* **PROBLEM REQUIREMENTS**
Write out every line exactly, from the start of the records below to the line with "IV, IE, IF = ico_verts()", and stop there. Don't write out the pictures.

* **PROVIDED ENTRIES**
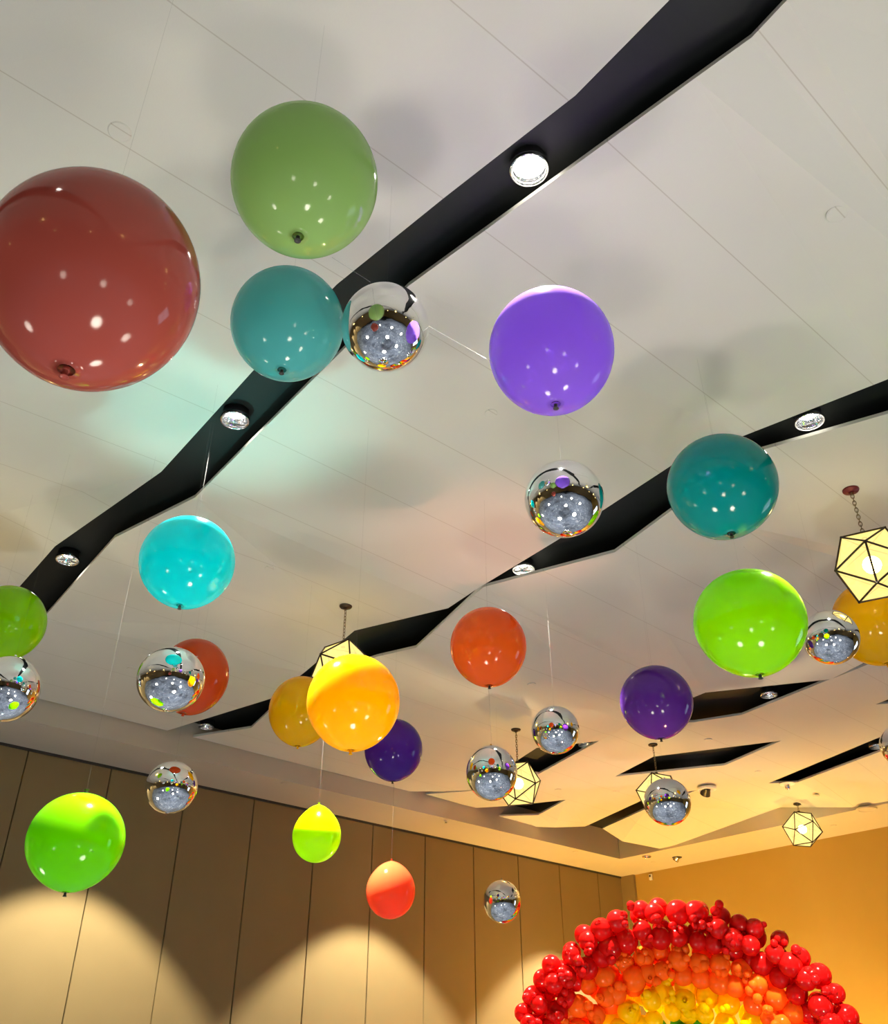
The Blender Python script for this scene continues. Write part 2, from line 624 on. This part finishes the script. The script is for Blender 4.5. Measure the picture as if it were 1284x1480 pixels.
# ------------------------------------------------------------------ pendants
def ico_verts():
    ph = (1 + 5 ** 0.5) / 2
    vs = []
    for a in (-1, 1):
        for b in (-ph, ph):
            vs += [Vector((0, a, b)), Vector((a, b, 0)), Vector((b, 0, a))]
    vs = [v.normalized() for v in vs]
    # turn one face to the top
    L = (vs[0] - vs[1]).length
    el = min((vs[i] - vs[j]).length for i in range(12) for j in range(i))
    tri = None
    for i in range(12):
        for j in range(i + 1, 12):
            for k in range(j + 1, 12):
                if all(abs((vs[a] - vs[b]).length - el) < 1e-4 for a, b in ((i, j), (j, k), (i, k))):
                    tri = tri or (i, j, k)
    n = (vs[tri[0]] + vs[tri[1]] + vs[tri[2]]).normalized()
    q = n.rotation_difference(Vector((0, 0, 1)))
    vs = [q @ v for v in vs]
    a0 = math.atan2(vs[tri[0]].y, vs[tri[0]].x)
    vs = [Matrix.Rotation(-a0, 3, 'Z') @ v for v in vs]
    eds = [(i, j) for i in range(12) for j in range(i + 1, 12) if abs((vs[i] - vs[j]).length - el) < 1e-3]
    fs = [(i, j, k) for i in range(12) for j in range(i + 1, 12) for k in range(j + 1, 12)
          if all(abs((vs[a] - vs[b]).length - el) < 1e-3 for a, b in ((i, j), (j, k), (i, k)))]
    return vs, eds, fs


IV, IE, IF = ico_verts()


def pendant(x, y, drop, rot, label, cap='bronze', R=0.32, group='faceted amber glass pendants on chains'):
    z = ceil_z(x, y)
    t = empty('pendant_lamp', (x, y, z - drop), label, 'pendant lamp', group, (0, 0, math.radians(rot)))
    bm = bmesh.new()
    vs = [bm.verts.new(v * R * 0.985) for v in IV]
    for f in IF:
        n = (IV[f[1]] - IV[f[0]]).cross(IV[f[2]] - IV[f[0]])
        ff = f if n.dot(IV[f[0]]) > 0 else f[::-1]
        bm.faces.new([vs[i] for i in ff])
    link_mesh('glass_shade', bm, M['glass'], t)
    bm = bmesh.new()
    for i, j in IE:
        tube(bm, IV[i] * R, IV[j] * R, 0.0085, 6)
    for v in IV:
        bmesh.ops.create_icosphere(bm, subdivisions=1, radius=0.012, matrix=Matrix.Translation(v * R))
    link_mesh('metal_frame', bm, M['bronze'], t)
    bm = bmesh.new()
    bmesh.ops.create_uvsphere(bm, u_segments=16, v_segments=10, radius=0.072)
    link_mesh('bulb', bm, M['bulb'], t, True)
    top = R * 0.79
    bm = bmesh.new()
    for k in range(3):
        a = 2 * PI * k / 3
        tube(bm, (0, 0, top + 0.045), (R * 0.58 * math.cos(a), R * 0.58 * math.sin(a), top), 0.005)
    lathe(bm, [(0, top + 0.06), (0.02, top + 0.055), (0.022, top - 0.01), (0, top - 0.02)], 12)
    link_mesh('hanger', bm, M['bronze'], t)
    # chain of oval links
    bm = bmesh.new()
    z0, z1 = top + 0.05, drop - 0.015
    n = max(1, int((z1 - z0) / 0.034))
    for k in range(n):
        zc = z0 + (k + 0.5) * (z1 - z0) / n
        ux = Vector((1, 0, 0)) if k % 2 else Vector((0, 1, 0))
        pts = []
        for q in range(10):
            a = 2 * PI * q / 10
            pts.append(Vector((0, 0, zc)) + ux * (0.013 * math.cos(a)) + Vector((0, 0, 0.026 * math.sin(a))))
        for q in range(10):
            tube(bm, pts[q], pts[(q + 1) % 10], 0.0035, 4)
    link_mesh('chain', bm, M['chain'], t)
    bm = bmesh.new()
    lathe(bm, [(0, drop - 0.035), (0.02, drop - 0.034), (0.03, drop - 0.022), (0.062, drop - 0.018), (0.068, drop - 0.008), (0.068, drop), (0, drop)], 32)
    link_mesh('ceiling_canopy', bm, M[cap], t, True)
    return t


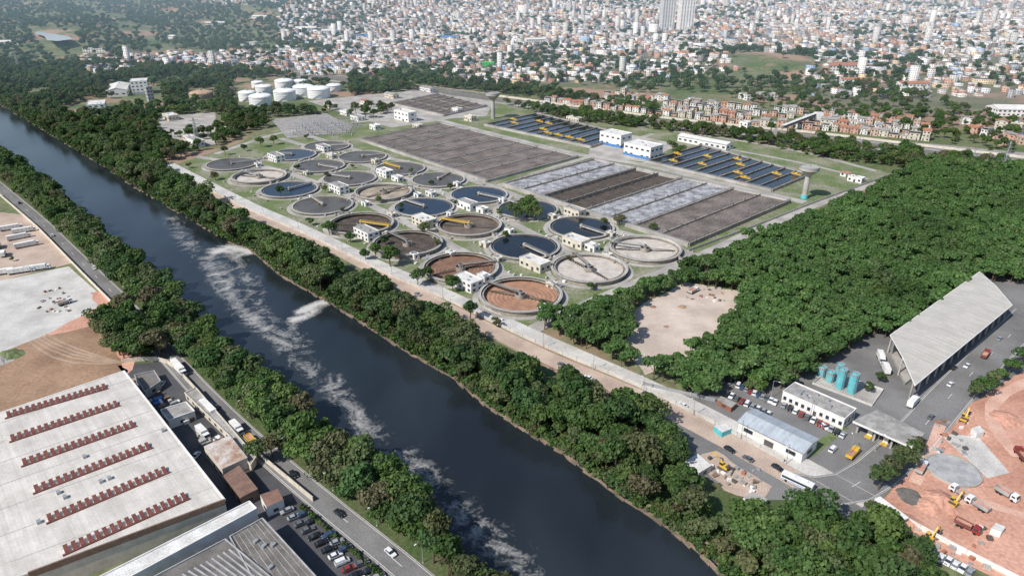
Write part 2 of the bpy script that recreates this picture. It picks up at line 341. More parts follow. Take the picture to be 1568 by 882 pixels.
# ------------------------------------------------------------ river
def seg_d(x,y,pl):
    d=np.full(x.shape,1e9)
    for i in range(len(pl)-1):
        ax,ay=pl[i]; bx,by=pl[i+1]; dx,dy=bx-ax,by-ay; L2=dx*dx+dy*dy+1e-9
        t=np.clip(((x-ax)*dx+(y-ay)*dy)/L2,0,1); d=np.minimum(d,np.hypot(x-ax-t*dx,y-ay-t*dy))
    return d
def build_river():
    ss=np.concatenate([np.arange(-1500,-60,60),np.arange(-60,1300,2.0),np.arange(1300,5000,80)])
    nn=np.linspace(0,1,36); S_,K=np.meshgrid(ss,nn,indexing='ij')
    N_=nL(S_)-1+(nR(S_)+2-nL(S_))*K
    x,y=SN(S_,N_)
    foam=np.zeros(x.shape)
    FL=[([(262,335),(272,350),(290,375),(308,396)],7,.52),([(330,386),(350,379),(381,385)],6.5,1.6),([(345,380),(362,392)],7,1.2),
        ([(328,382),(320,402),(344,437),(368,472),(404,502),(432,518)],6.5,.78),([(355,392),(378,425),(392,462)],7,.5),([(335,405),(350,430)],9,.55),
        ([(432,518),(450,552),(504,590),(526,615),(552,648)],6.0,.68),([(470,548),(520,585)],5,.45),([(552,648),(588,682),(650,722),(672,748)],7,.50),
        ([(690,775),(735,812),(785,850),(800,890)],7.5,.60),([(504,461),(485,466),(460,477)],4.2,1.8),([(500,462),(470,484),(450,490)],4,1.3),([(450,487),(448,510),(468,538)],5.5,.50),
        ([(392,462),(420,505),(436,520)],7,.45),([(620,690),(700,760)],6,.40)]
    for pl,w,st in FL:
        d=seg_d(x,y,[G(u,v,-1.5) for u,v in pl]); foam=np.maximum(foam,st*np.clip(1-d/(w*1.35),0,1)**.8)
    V=np.stack([x.ravel(),y.ravel(),np.full(x.size,-1.5)],1)
    a,b=x.shape; idx=np.arange(a*b).reshape(a,b)
    Fc=np.stack([idx[:-1,:-1].ravel(),idx[:-1,1:].ravel(),idx[1:,1:].ravel(),idx[1:,:-1].ravel()],1)
    me=bpy.data.meshes.new('river'); me.from_pydata(V.tolist(),[],Fc.tolist())
    at=me.attributes.new('foam','FLOAT','POINT'); at.data.foreach_set('value',foam.ravel().astype(np.float32))
    m,t,bs=nt('river_water');N=t.nodes;L=t.links
    g=N.new('ShaderNodeNewGeometry'); at=N.new('ShaderNodeAttribute'); at.attribute_name='foam'
    mp=N.new('ShaderNodeMapping'); mp.inputs['Rotation'].default_value=(0,0,radians(-45)); mp.inputs['Scale'].default_value=(1,.45,1); L.new(g.outputs['Position'],mp.inputs['Vector'])
    def noise(sc,det,ro,di=0,src=None):
        n=N.new('ShaderNodeTexNoise'); n.inputs['Scale'].default_value=sc; n.inputs['Detail'].default_value=det; n.inputs['Roughness'].default_value=ro; n.inputs['Distortion'].default_value=di
        L.new(src or g.outputs['Position'],n.inputs['Vector']); return n.outputs['Fac']
    def madd(s,a,b):
        k=N.new('ShaderNodeMath'); k.operation='MULTIPLY_ADD'; k.inputs[1].default_value=a; k.inputs[2].default_value=b; L.new(s,k.inputs[0]); return k.outputs[0]
    def add(p,q,op='ADD'):
        k=N.new('ShaderNodeMath'); k.operation=op; L.new(p,k.inputs[0]); L.new(q,k.inputs[1]); return k.outputs[0]
    val=add(add(madd(noise(.26,8,.7,2.2),1.9,-.95),madd(noise(.06,4,.6,2.2),2.2,-1.1)),madd(at.outputs['Fac'],1.0,-.28))
    mr=N.new('ShaderNodeMapRange'); mr.inputs['From Min'].default_value=0; mr.inputs['From Max'].default_value=1.1; mr.inputs['To Max'].default_value=.85; L.new(val,mr.inputs['Value'])
    g2=N.new('ShaderNodeMapRange'); g2.inputs['From Max'].default_value=.4; L.new(at.outputs['Fac'],g2.inputs['Value'])
    gate=add(mr.outputs['Result'],g2.outputs['Result'],'MULTIPLY')
    rr=N.new('ShaderNodeValToRGB'); rr.color_ramp.elements[0].position=.35; rr.color_ramp.elements[1].position=.65
    rr.color_ramp.elements[0].color=(.012,.016,.020,1); rr.color_ramp.elements[1].color=(.026,.034,.041,1); L.new(noise(.02,3,.5,0,mp.outputs['Vector']),rr.inputs['Fac'])
    mx=N.new('ShaderNodeMix'); mx.data_type='RGBA'; L.new(gate,mx.inputs['Factor']); L.new(rr.outputs['Color'],mx.inputs['A']); mx.inputs['B'].default_value=(.60,.58,.54,1)
    L.new(mx.outputs['Result'],bs.inputs['Base Color'])
    ro=N.new('ShaderNodeMapRange'); ro.inputs['To Min'].default_value=.15; ro.inputs['To Max'].default_value=.8; L.new(gate,ro.inputs['Value']); L.new(ro.outputs['Result'],bs.inputs['Roughness'])
    bp=N.new('ShaderNodeBump'); bp.inputs['Strength'].default_value=.3; bp.inputs['Distance'].default_value=.25; L.new(noise(.9,5,.5,0,mp.outputs['Vector']),bp.inputs['Height']); L.new(bp.outputs['Normal'],bs.inputs['Normal'])
    me.materials.append(m); ob=bpy.data.objects.new('river_water',me); SC.objects.link(ob)
build_river()
mb=MB()
for i,s in enumerate(np.arange(-20,1180,4.0)):
    if (s>420 and R()<.5): continue
    p0=SN(s,float(nR(s))+U(-1.2,.0)); p1=SN(s+4,float(nR(s+4))+U(-1.2,.0))
    mb.beam((p0[0],p0[1],-1.35),(p1[0],p1[1],-1.35),U(.8,2.2),U(.4,.9),MUD)
mb.build('river_bank_edge')
mb=MB(); pp=[T(u,v) for u,v in [(58,50),(84,56),(108,64),(114,72),(92,78),(76,76),(70,64),(54,57)]]; zz=max(p[2] for p in pp)+2
mb.face([(p[0],p[1],zz) for p in pp],Mflat('distant_water_surface',(.40,.43,.45),.25)); mb.build('distant_river_bend')
BEND=[(40,42),(90,48),(125,62),(125,84),(70,84),(55,66)]

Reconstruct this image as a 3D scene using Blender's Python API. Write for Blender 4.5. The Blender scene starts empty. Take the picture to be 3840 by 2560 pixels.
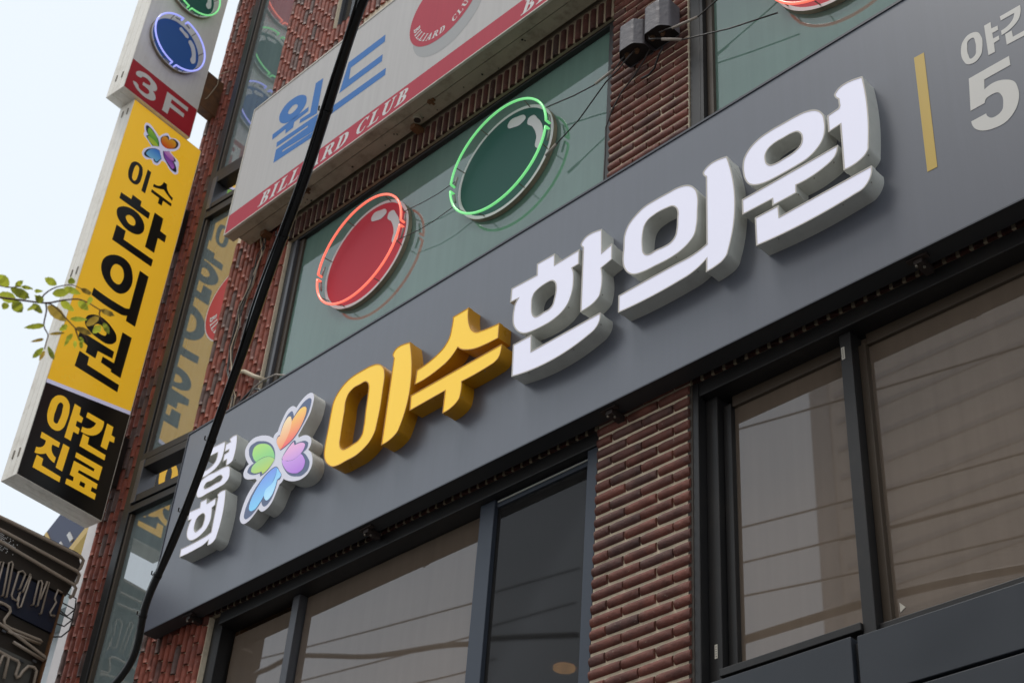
import bpy, bmesh, math, random
from mathutils import Vector, Matrix
from mathutils.geometry import tessellate_polygon
S = bpy.context.scene
COL = S.collection
R = math.radians
# ------------------------------------------------------------------ camera
cam_d = bpy.data.cameras.new('camera'); cam = bpy.data.objects.new('camera', cam_d); COL.objects.link(cam)
S.camera = cam
cam_d.sensor_width = 36.0; cam_d.lens = 53.0252; cam_d.clip_start = 0.05; cam_d.clip_end = 600
cam.matrix_world = Matrix([[0.7096833, 0.3921227, 0.5853114, 0], [0.70138, -0.4715966, -0.5344743, 0], [0.0664514, 0.7898332, -0.6097112, 1.6], [0, 0, 0, 1]])
cam_d.dof.use_dof = True; cam_d.dof.focus_distance = 7.2; cam_d.dof.aperture_fstop = 5.0
# ------------------------------------------------------------------ sky, sun, exposure
SUN_EL, SUN_AZ = 70.0, 208.0        # compass-like: direction the light comes from (x = sin, y = cos)
W = bpy.data.worlds.new('World'); S.world = W; W.use_nodes = True
nt = W.node_tree; nt.nodes.clear()
out = nt.nodes.new('ShaderNodeOutputWorld'); bg = nt.nodes.new('ShaderNodeBackground')
sky = nt.nodes.new('ShaderNodeTexSky'); sky.sky_type = 'NISHITA'; sky.sun_disc = False
sky.sun_elevation = R(SUN_EL); sky.sun_rotation = R(SUN_AZ); sky.dust_density = 4.0; sky.air_density = 1.0
mix = nt.nodes.new('ShaderNodeMix'); mix.data_type = 'RGBA'
mix.inputs[0].default_value = 0.88
mix.inputs[7].default_value = (9.5, 10.3, 11.0, 1)      # thin bright cloud over the blue
nt.links.new(sky.outputs[0], mix.inputs[6]); nt.links.new(mix.outputs[2], bg.inputs[0])
bg.inputs[1].default_value = 0.1
nt.links.new(bg.outputs[0], out.inputs[0])
sd = bpy.data.lights.new('sun', 'SUN'); sd.energy = 1.5; sd.angle = R(16); sd.color = (1.0, 0.96, 0.9)
sun = bpy.data.objects.new('sun', sd); COL.objects.link(sun)
to_sun = Vector((math.sin(R(SUN_AZ)) * math.cos(R(SUN_EL)), math.cos(R(SUN_AZ)) * math.cos(R(SUN_EL)), math.sin(R(SUN_EL))))
sun.rotation_euler = to_sun.to_track_quat('Z', 'Y').to_euler(); sun.location = (0, -20, 40)
S.view_settings.view_transform = 'Standard'; S.view_settings.look = 'None'
S.view_settings.exposure = 0.0; S.view_settings.gamma = 1.0; S.view_settings.use_curve_mapping = False
S.cycles.max_bounces = 8; S.cycles.transparent_max_bounces = 12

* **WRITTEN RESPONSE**
The Blender Python script for this scene continues. Write part 2, from line 624 on. This part finishes the script. The script is for Blender 4.5. Measure the picture as if it were 1284x1480 pixels.
# ------------------------------------------------------------------ pendants
def ico_verts():
    ph = (1 + 5 ** 0.5) / 2
    vs = []
    for a in (-1, 1):
        for b in (-ph, ph):
            vs += [Vector((0, a, b)), Vector((a, b, 0)), Vector((b, 0, a))]
    vs = [v.normalized() for v in vs]
    # turn one face to the top
    L = (vs[0] - vs[1]).length
    el = min((vs[i] - vs[j]).length for i in range(12) for j in range(i))
    tri = None
    for i in range(12):
        for j in range(i + 1, 12):
            for k in range(j + 1, 12):
                if all(abs((vs[a] - vs[b]).length - el) < 1e-4 for a, b in ((i, j), (j, k), (i, k))):
                    tri = tri or (i, j, k)
    n = (vs[tri[0]] + vs[tri[1]] + vs[tri[2]]).normalized()
    q = n.rotation_difference(Vector((0, 0, 1)))
    vs = [q @ v for v in vs]
    a0 = math.atan2(vs[tri[0]].y, vs[tri[0]].x)
    vs = [Matrix.Rotation(-a0, 3, 'Z') @ v for v in vs]
    eds = [(i, j) for i in range(12) for j in range(i + 1, 12) if abs((vs[i] - vs[j]).length - el) < 1e-3]
    fs = [(i, j, k) for i in range(12) for j in range(i + 1, 12) for k in range(j + 1, 12)
          if all(abs((vs[a] - vs[b]).length - el) < 1e-3 for a, b in ((i, j), (j, k), (i, k)))]
    return vs, eds, fs


IV, IE, IF = ico_verts()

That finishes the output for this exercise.